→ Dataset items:
^^^^^^^^
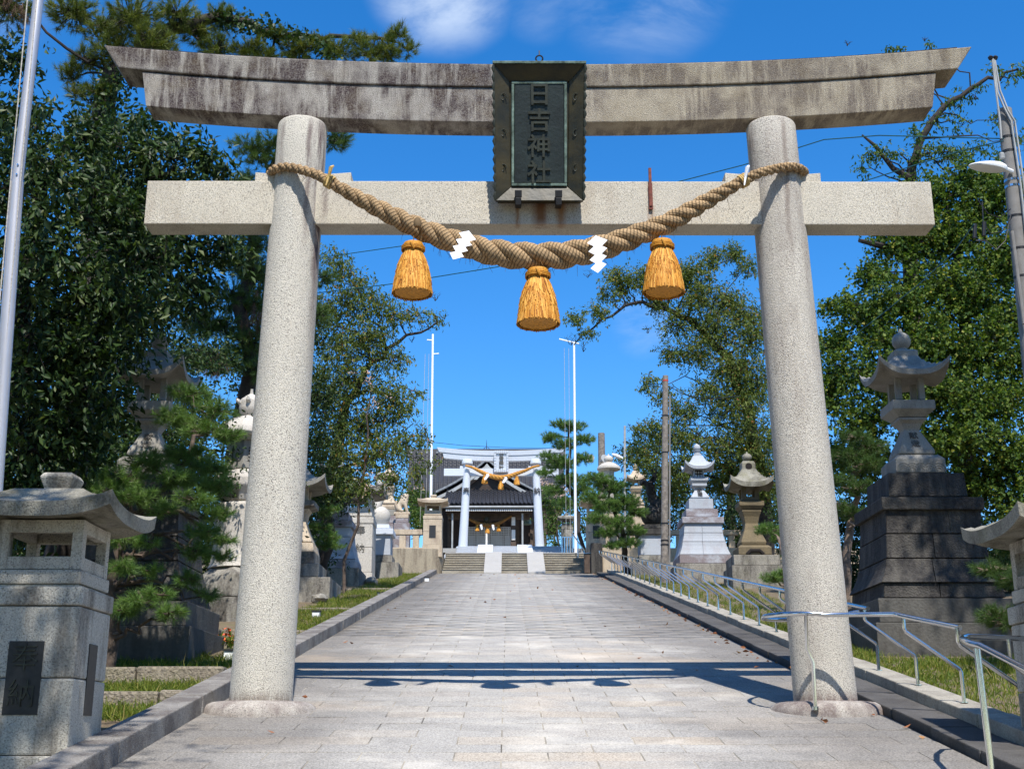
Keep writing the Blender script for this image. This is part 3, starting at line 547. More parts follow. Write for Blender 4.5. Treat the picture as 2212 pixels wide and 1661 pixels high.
def tassel(loc, s, label, group, matb='tassel_straw', tie='cord_tie', n=1900, detail=True):
    t = thing('straw_tassel', loc, label, 'tassel', group)   # loc = top; s = height in metres
    prof = [(.185, 0.0), (.205, -.03), (.195, -.12), (.18, -.17), (.21, -.24), (.285, -.48), (.33, -.74), (.35, -.97)]
    mb = MB(); k = 24; prof_c = prof + [(.2, -.955), (.02, -.95)]; mb.loft([[(r * s * .92 * math.cos(2 * math.pi * j / k), r * s * .92 * math.sin(2 * math.pi * j / k), z * s) for j in range(k)] for r, z in prof_c]); o = mb.build('straw_core', 'cord_tie' if matb == 'tassel_straw' else matb, t, smooth=True)
    nn = n; a = RNG.random(nn) * 2 * math.pi; z0 = -RNG.random(nn) * .7; lay = np.where(RNG.random(nn) < .18, 0, z0); zz = np.array([p[1] for p in prof])[::-1]; rr = np.array([p[0] for p in prof])[::-1]
    za = np.minimum(lay, -.16); zb_ = np.where(RNG.random(nn) < .62, -.97 - RNG.random(nn) * .035, np.minimum(za - RNG.uniform(.2, .5, nn), -.3)); zb_ = np.maximum(zb_, -.99 - RNG.random(nn) * .04)
    def pt(z, aa, k_): r = np.interp(z, zz, rr) * k_; return np.stack([r * np.cos(aa), r * np.sin(aa), z], 1) * s
    da = RNG.normal(0, .05, nn); P0 = pt(za, a, .93); P1 = pt((za + zb_) / 2, a + da, 1.0); P2 = pt(zb_, a + 2 * da, 1.0 + RNG.random(nn) ** 2 * .07)
    wv = (RNG.uniform(.005, .010, nn) if detail else RNG.uniform(.012, .02, nn))[:, None] * s; tg = np.stack([-np.sin(a), np.cos(a), np.zeros(nn)], 1) * wv; od = np.stack([np.cos(a), np.sin(a), np.zeros(nn)], 1) * wv * .7
    V = np.stack([P0 - tg * .5, P0 + tg * .5, P1 - tg + od * .3, P1 + tg + od * .3, P2 - tg * .8, P2 + tg * .8, P1 + od * 1.4, P2 + od * 1.0], 1).reshape(-1, 3); b = (np.arange(nn) * 8)[:, None]
    Fc = np.concatenate([b + np.array([[0, 1, 6, 6]]), b + np.array([[0, 6, 2, 2]]), b + np.array([[1, 3, 6, 6]]), b + np.array([[2, 6, 7, 4]]), b + np.array([[6, 3, 5, 7]])])
    T3 = np.concatenate([Fc[:3 * nn, :3], Fc[3 * nn:, [0, 1, 2]], Fc[3 * nn:, [0, 2, 3]]]); r_ = RNG.random(nn); npmesh('straw', V, T3, matb, t, np.concatenate([r_] * 7))
    if detail:
        for zt_ in (-.085, -.112, -.139):
            mb = MB(); mb.tube([(0.21 * s * math.cos(q), 0.21 * s * math.sin(q), zt_ * s + .004 * math.sin(q * 2)) for q in [2 * math.pi * i / 24 for i in range(25)]], .015 * s, 6); mb.build('binding_cord', tie, t, smooth=True)
        mb = MB(); mb.tube([(-.03 * s, -.215 * s, -.05 * s), (0, -.228 * s, -.11 * s), (.03 * s, -.215 * s, -.18 * s)], [.018 * s, .03 * s, .015 * s], 7); mb.build('knot', tie, t, smooth=True)
        mb = MB(); mb.tube([(0, 0, -.01), (0, 0, .10)], .006, 5); mb.build('hanging_cord', 'rope_fibre', t)
    else:
        mb = MB(); mb.poly([(.19 * s, -.15 * s), (.2 * s, -.11 * s), (.19 * s, -.07 * s)], 16); mb.build('binding_cord', tie, t)
    return t
def shide(loc, s, rz, lean, label, cat='paper streamer', flips=(1, -1, 1), tilt=0.0):
    t = thing('paper_streamer', loc, label, cat, 'folded white paper streamers on the ropes', 0); t.rotation_euler = (tilt, lean, rz)
    x = 0; z = 0; wd = .16 * s; hh = .13 * s; yy = 0
    for i in range(4):
        mb = MB(); sk = .07 * s
        mb.hexa([(x - wd / 2, yy, z), (x + wd / 2, yy - .004, z - .02), (x + wd / 2 - sk, yy - .012, z - hh - .03), (x - wd / 2 - sk, yy - .008, z - hh), (x - wd / 2, yy + .0015, z), (x + wd / 2, yy - .0025, z - .02), (x + wd / 2 - sk, yy - .0105, z - hh - .03), (x - wd / 2 - sk, yy - .0065, z - hh)])
        mb.build('paper_fold', 'paper', t); x += .035 * s * (1 if i % 2 else 1) - .0; z -= hh * .86; yy -= .012; wd *= .86
    return t
rp = thing('sacred_rope', at(1162, 556, 11.0), 'thick tan twisted straw rope sagging between the pillars of the large gate', 'rope')
RC = rp.location.copy(); pts = []; rad = []
def rpt(px, py, Y, r): pts.append(at(px, py, Y) - RC); rad.append(r * Y / F * .94 * random.uniform(.97, 1.03))
pcx = pl0.lerp(pl1, .78).x; pcr = pr0.lerp(pr1, .78).x
def wrap(cx, z, a0, a1, n, r0): return [Vector((cx + (.245 + r0) * math.cos(a), TY + (.245 + r0) * math.sin(a), z + dz_)) for a, dz_ in [(a0 + (a1 - a0) * i / n, 0) for i in range(n + 1)]]
zL = at(640, 358, 11.2).z; zR = at(1690, 358, 11.2).z
for i, p in enumerate(wrap(pcx, zL, math.radians(20), math.radians(262), 14, .045)): pts.append(p + Vector((0, 0, .03 * math.sin(i / 14 * math.pi))) - RC); rad.append(.046)
for px, py, Y, r in ((690, 378, 11.03, 13), (716, 396, 11.02, 14), (800, 442, 11.08, 21), (900, 492, 11.1, 27), (1000, 530, 11.1, 31), (1080, 549, 11.08, 33), (1162, 556, 11.06, 34), (1245, 549, 11.08, 33), (1330, 527, 11.1, 30), (1440, 484, 11.1, 25), (1540, 428, 11.08, 19), (1605, 391, 11.02, 13.5), (1632, 376, 11.02, 12.5)): rpt(px, py, Y, r)
for i, p in enumerate(wrap(pcr, zR, math.radians(-82), math.radians(160), 14, .045)): pts.append(p + Vector((0, 0, .03 * math.sin(i / 14 * math.pi))) - RC); rad.append(.046)
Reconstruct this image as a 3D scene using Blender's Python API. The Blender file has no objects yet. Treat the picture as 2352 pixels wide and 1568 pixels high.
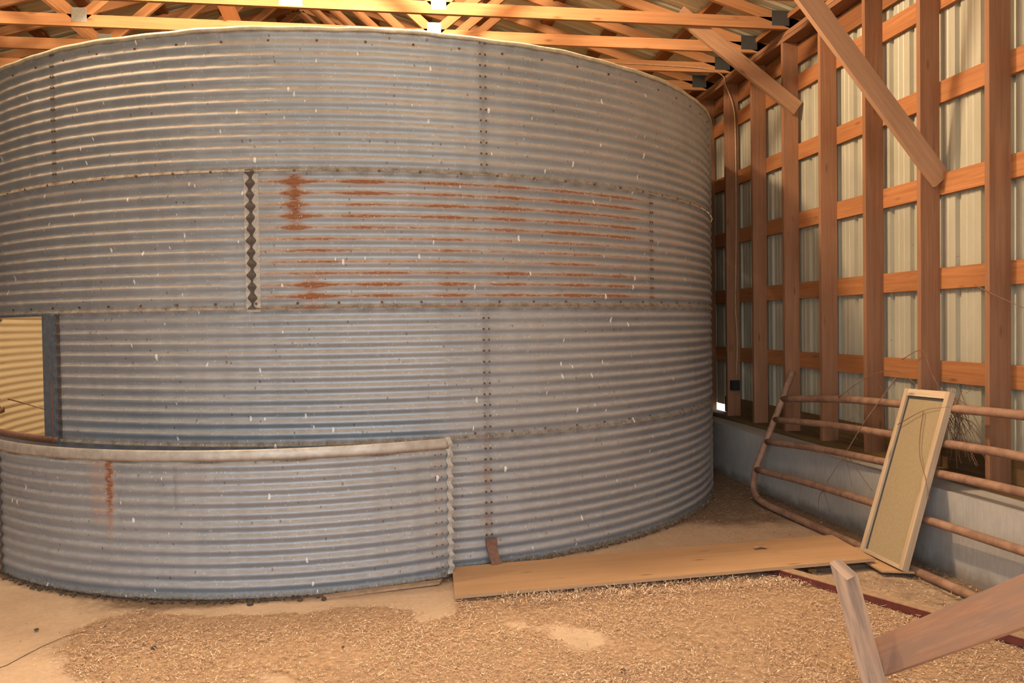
import bpy, math, random
import numpy as np
from mathutils import Vector, Matrix
random.seed(7); RNG = np.random.default_rng(7)
SC = bpy.context.scene
COL = SC.collection
PI = math.pi

# ---------------------------------------------------------------- helpers
def tag(o, label=None, cat=None, group=None, kind=None):
    if label: o['label'] = label
    if cat: o['category'] = cat
    if group: o['group'] = group
    if kind: o['kind'] = kind
    return o

def empty(name, loc, label, cat, group=None):
    o = bpy.data.objects.new(name, None)
    o.empty_display_size = .05
    COL.objects.link(o); o.location = loc
    return tag(o, label, cat, group)

def mk(name, V, F, mat, parent=None, uv=None, smooth=False, origin=None, attrs=None):
    """mesh object from world-space vertices; uv is one pair per loop"""
    V = np.asarray(V, float)
    if parent is not None: org = np.array(parent['_o']) if '_o' in parent else np.array(parent.location)
    elif origin is not None: org = np.array(origin, float)
    else: org = np.array([V[:, 0].mean(), V[:, 1].mean(), V[:, 2].min()])
    me = bpy.data.meshes.new(name)
    L = V - org
    if isinstance(F, np.ndarray):
        n = len(F); k = F.shape[1]
        me.vertices.add(len(L)); me.vertices.foreach_set('co', L.astype(np.float32).ravel())
        me.loops.add(n*k); me.loops.foreach_set('vertex_index', F.astype(np.int32).ravel())
        me.polygons.add(n); me.polygons.foreach_set('loop_start', np.arange(0, n*k, k, dtype=np.int32))
        me.update(calc_edges=True)
    else:
        me.from_pydata(L.tolist(), [], F)
    if uv is not None:
        ul = me.uv_layers.new(name='UVMap')
        ul.data.foreach_set('uv', np.asarray(uv, np.float32).ravel())
    if attrs:
        for k, a in attrs.items():
            at = me.attributes.new(k, 'FLOAT', 'POINT')
            at.data.foreach_set('value', np.asarray(a, np.float32))
    if smooth: me.polygons.foreach_set('use_smooth', np.ones(len(me.polygons), bool))
    me.materials.append(mat)
    me.validate(); me.update()
    o = bpy.data.objects.new(name, me); COL.objects.link(o)
    if parent is not None: o.parent = parent
    else: o.location = org
    return o

class MB:
    def __init__(s): s.V = []; s.F = []; s.U = []
    def quad(s, pts, uvs=None):
        b = len(s.V); s.V += [tuple(p) for p in pts]; s.F.append(tuple(range(b, b+len(pts))))
        s.U += uvs if uvs else [(0, 0)]*len(pts)
    def hexa(s, A, B, ul=None):
        """prism between quad A and quad B (same winding)"""
        A = [Vector(p) for p in A]; B = [Vector(p) for p in B]
        L = (sum(B, Vector())/4-sum(A, Vector())/4).length
        off = random.random()*7
        w = [(A[(i+1) % 4]-A[i]).length for i in range(4)]
        c = random.random()*3
        for i in range(4):
            j = (i+1) % 4
            s.quad([A[i], A[j], B[j], B[i]], [(off, c), (off, c+w[i]), (off+L, c+w[i]), (off+L, c)])
            c += w[i]
        s.quad(A[::-1], [(off, 0), (off+w[0], 0), (off+w[0], w[1]), (off, w[1])])
        s.quad(B, [(off, 0), (off+w[0], 0), (off+w[0], w[1]), (off, w[1])])
    def beam(s, P, Q, w, h, up=(0, 0, 1)):
        P = Vector(P); Q = Vector(Q); d = (Q-P).normalized(); up = Vector(up)
        side = d.cross(up).normalized(); u = side.cross(d).normalized()
        def sec(c): return [c-side*w/2-u*h/2, c+side*w/2-u*h/2, c+side*w/2+u*h/2, c-side*w/2+u*h/2]
        s.hexa(sec(P), sec(Q))
    def box(s, a, b):
        (x0, y0, z0), (x1, y1, z1) = a, b
        dx, dy, dz = x1-x0, y1-y0, z1-z0
        m = max(dx, dy, dz)
        if m == dx: s.beam((x0, (y0+y1)/2, (z0+z1)/2), (x1, (y0+y1)/2, (z0+z1)/2), dy, dz)
        elif m == dy: s.beam(((x0+x1)/2, y0, (z0+z1)/2), ((x0+x1)/2, y1, (z0+z1)/2), dx, dz)
        else: s.beam(((x0+x1)/2, (y0+y1)/2, z0), ((x0+x1)/2, (y0+y1)/2, z1), dx, dy, up=(0, 1, 0))
    def tube(s, pts, r, n=10, r1=None, caps=True):
        pts = [Vector(p) for p in pts]; rings = []
        r1 = r if r1 is None else r1
        prev = None; L = 0
        for i, p in enumerate(pts):
            d = (pts[min(i+1, len(pts)-1)]-pts[max(i-1, 0)]).normalized()
            if prev is None:
                a = d.cross(Vector((0, 0, 1)));
                if a.length < .1: a = d.cross(Vector((0, 1, 0)))
                a.normalize()
            else: a = (prev-d*prev.dot(d)).normalized()
            prev = a; b = d.cross(a)
            rr = r+(r1-r)*i/max(1, len(pts)-1)
            base = len(s.V)
            for k in range(n):
                t = 2*PI*k/n; s.V.append(tuple(p+(a*math.cos(t)+b*math.sin(t))*rr))
            if i: L += (p-pts[i-1]).length
            rings.append((base, L))
        for (b0, l0), (b1, l1) in zip(rings, rings[1:]):
            for k in range(n):
                k2 = (k+1) % n
                s.F.append((b0+k, b0+k2, b1+k2, b1+k))
                s.U += [(l0, k/n*.2), (l0, (k+1)/n*.2), (l1, (k+1)/n*.2), (l1, k/n*.2)]
        if caps:
            s.F.append(tuple(rings[0][0]+k for k in range(n))[::-1]); s.U += [(0, 0)]*n
            s.F.append(tuple(rings[-1][0]+k for k in range(n))); s.U += [(0, 0)]*n
    def build(s, name, mat, parent=None, smooth=False, origin=None):
        return mk(name, s.V, s.F, mat, parent, s.U, smooth, origin)

def one_beam(name, P, Q, w, h, mat, parent=None, up=(0, 0, 1)):
    m = MB(); m.beam(P, Q, w, h, up); return m.build(name, mat, parent)

def spline(pts, n=6):
    """Catmull-Rom through pts"""
    P = [np.array(p, float) for p in pts]; P = [2*P[0]-P[1]]+P+[2*P[-1]-P[-2]]
    out = []
    for i in range(1, len(P)-2):
        for k in range(n):
            t = k/n; a, b, c, d = P[i-1:i+3]
            out.append(.5*((2*b)+(c-a)*t+(2*a-5*b+4*c-d)*t*t+(3*b-a-3*c+d)*t**3))
    out.append(P[-2]); return out

# ---------------------------------------------------------------- materials
def newmat(name):
    m = bpy.data.materials.new(name); m.use_nodes = True
    nt = m.node_tree; nt.nodes.clear()
    out = nt.nodes.new('ShaderNodeOutputMaterial'); b = nt.nodes.new('ShaderNodeBsdfPrincipled')
    nt.links.new(b.outputs[0], out.inputs[0])
    return m, nt, b
def N(nt, t, **k):
    n = nt.nodes.new(t)
    for a, v in k.items():
        if a.startswith('i_'): n.inputs[int(a[2:])].default_value = v
        else: setattr(n, a, v)
    return n
def ramp(nt, src, stops, interp='LINEAR'):
    r = nt.nodes.new('ShaderNodeValToRGB'); r.color_ramp.interpolation = interp
    e = r.color_ramp.elements
    while len(e) < len(stops): e.new(.5)
    for x, (p, c) in zip(e, stops):
        x.position = p; x.color = (*(c if hasattr(c, '__len__') else (c, c, c)), 1)
    nt.links.new(src, r.inputs[0]); return r.outputs[0]
def mixc(nt, f, a, b, mode='MIX'):
    m = nt.nodes.new('ShaderNodeMix'); m.data_type = 'RGBA'; m.blend_type = mode
    for s, v in ((m.inputs[0], f), (m.inputs[6], a), (m.inputs[7], b)):
        if hasattr(v, 'is_output'): nt.links.new(v, s)
        elif hasattr(v, '__len__'): s.default_value = (*v, 1)
        else: s.default_value = v
    return m.outputs[2]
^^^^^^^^
→ Your goal: Omit the pictures. Extract exactly the lines that begin with the one holding "Reconstruct this image" and end with the one holding "return tag(o, label, cat, group)", inclusive.

→ Result for this exercise:
Reconstruct this image as a 3D scene using Blender's Python API. The Blender file has no objects yet. Treat the picture as 2352 pixels wide and 1568 pixels high.
import bpy, math, random
import numpy as np
from mathutils import Vector, Matrix
random.seed(7); RNG = np.random.default_rng(7)
SC = bpy.context.scene
COL = SC.collection
PI = math.pi

# ---------------------------------------------------------------- helpers
def tag(o, label=None, cat=None, group=None, kind=None):
    if label: o['label'] = label
    if cat: o['category'] = cat
    if group: o['group'] = group
    if kind: o['kind'] = kind
    return o

def empty(name, loc, label, cat, group=None):
    o = bpy.data.objects.new(name, None)
    o.empty_display_size = .05
    COL.objects.link(o); o.location = loc
    return tag(o, label, cat, group)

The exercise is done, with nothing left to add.